What stands out in this upgrade is that Whiting’s price target was raised to $14 from $13. If Credit Suisse’s team is proven to be right, that would imply upside of almost 60%.
Lear and his team said:
Our target price is further aided by a recent debt exchange whereby the company was able to remove $1.065 billion of debt principal through the use of mandatory convertibles. Our $14.00 per share target price shown below is based on an assumption of max dilution, with actual shares issued on the convertible debt depending on how WLL’s stock trades over the next few weeks.

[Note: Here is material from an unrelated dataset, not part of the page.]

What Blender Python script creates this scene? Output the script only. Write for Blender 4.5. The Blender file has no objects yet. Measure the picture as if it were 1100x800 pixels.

This exchange came on the heels of a smaller first quarter announcement which removes approximately $477 million of debt from the balance sheet.
In the most recent exchange, the minimum mandatory conversion price has a lower bound at $8.75 per share, which when coupled with macro fears appears to have unjustly hurt and kept the stock range-bound since the announcement, as Whiting is down approximately 34% over the past month relative to the SPDR S&P Oil & Gas Exploration ETS is up about 2%. However, an extensive inventory in the core of the Williston coupled with improving type curves from larger completions which are increasing validated in state production data provide compelling near term catalysts as we expect drilling activity to accelerate in 2017 at the latest. Meanwhile, asset sales remain another key catalyst with remaining assets on the block including North Ward Estes and the monetization of Whiting’s Williston Basin gas plants.
Credit Suisse went on to note that Whiting’s stock valuation has the shares trading at a discount to the broader exploration and production group at 8.6 times enterprise value to 2016 EBITDA (versus peers at 13.7 times). The firm also noted that the valuation is expected to contract to 7.5 times in 2017, which compares to the group multiple contracting to 10.3 times.
To see just how bullish this call is for peers, Credit Suisse’s note showed that this 59% upside for Whiting on a net asset value is versus implied upside of about 12% to the peer group.
24/7 Wall St. noted earlier that the $14 price target was above the consensus target price. Thomson Reuters has the consensus analyst price target at $13.71, but the median target price is a tad lower at $13.00. Some 16 analysts have Buy or Outperform ratings, 21 have Hold or Neutral ratings and just two have Sell ratings.
Whiting Petroleum shares were last seen up just almost 3% at $9.05 in active trading on Wednesday. To show just how volatile this situation has been, this stock has a 52-week range of $3.35 to $30.68.